A la luz de algunas postulaciones de la antropóloga Rita Segato, he releído Encuentros en Oaxaca, de Carlos Montemayor. A inicios de 1983, el poeta y novelista chihuahuense acudió a la capital de aquella entidad a impartir un taller de poesía con promotores de lectura pertenecientes a comunidades zapotecas, chinantecas y mixes. El autor tenía 35 años y sus inquietudes en torno a las lenguas le habían llevado a matricularse en Estudios Orientales en el Colegio de México, donde había aprendido hebreo, griego clásico, latín, maya, francés, portugués, italiano e inglés. El taller es impartido en las instalaciones de la Delegación de Culturas Populares en Oaxaca, a donde los promotores han acudido desde sus respectivas comunidades. Se persiguen dos objetivos: por un lado, Montemayor está desarrollando sus investigaciones en torno al valor que tienen la poesía y los relatos en las comunidades indígenas de Oaxaca, Veracruz, Michoacán y Yucatán; por otra parte, han sido los propios mediadores quienes han solicitado cursos para aprender “cómo es un poema y qué requisitos debe tener”. No obstante, no todo marcha sobre ruedas: al llegar a Oaxaca, el escritor advierte entre los antropólogos un alto nivel de escepticismo frente a la idea de que los indígenas participen en un taller de poesía.

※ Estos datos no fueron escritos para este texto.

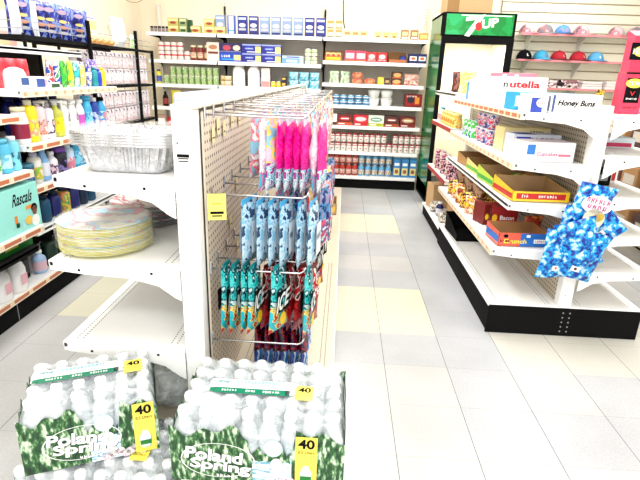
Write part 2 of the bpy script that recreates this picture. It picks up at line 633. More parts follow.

No es casual que esta historia se desarrolle a inicios de los ochenta, según nos cuenta Rita Segato en su Crítica de la colonialidad en ocho ensayos y una antropología por demanda. Para Segato, la antropología está marcada por una fuerte pugna entre dos visiones del trabajo de campo: una que podríamos nombrar como ortodoxa, en donde los investigadores asumen que ellos conocen mejor que nadie las necesidades de los individuos que constituyen su objeto de estudio, frente a otra que coincide con lo que Segato llama antropología por demanda, en donde el “objeto” de estudio deja de ser visto como tal e interpela al investigador, le deja claro qué espera la comunidad de él e incluso le demanda el uso de su ‘caja de herramientas’ para responder ciertas preguntas y contribuir así al proyecto histórico de dicha comunidad.
En el texto de Montemayor resulta fácil identificar estas posiciones encontradas. La visión ortodoxa es representada por el equipo de antropólogos: en un comentario consignado por el escritor, los indígenas desconfían porque “muchos llegan a trabajar con ellos, pero al final trabajan sobre ellos”. Más aún, llegan a verlos como contrarios a los intereses de la comunidad. Tanto así que uno de los mediadores indígenas, de nombre Javier Castellanos, toma la palabra para decir que “todos los libros que hasta ahora se han publicado sobre nosotros han sido hechos por otra gente, por nuestros enemigos”.
Montemayor da inicio a su taller hablando de los clásicos griegos, del canto de Gilgamesh y de los estudios de campo de Lord entre los cantantes yugoeslavos. Ninguno de los temas parece conectar con su audiencia. El escritor se siente como si estuviera “atravesando por un doble examen: el de los indígenas y el de los antropólogos”.
A pesar de que han sido los mismos indígenas quienes han solicitado el taller, el hecho de que el curso sea impartido en las instalaciones de la Delegación de Culturas Populares y en presencia de los antropólogos, les hace adoptar una posición de abierta desconfianza. El ya mencionado Castellanos le dice a Montemayor: “Quizá sea mejor que no estemos con usted. Porque a usted sólo le interesa el aspecto estético y para nosotros esto es una lucha por sobrevivir, por impedir que nos sigan destruyendo”.
El poeta y novelista comprende que los participantes en el curso le han asumido como un representante del gobierno, y aclara: “nadie me pidió que hiciera este libro. Yo me dedico a escribir y ése es mi trabajo”. También explica: “no les diré cómo escribir ni que escriban de un modo o de otro. Me esforzaré por comprender qué quieren escribir y qué les interesa”.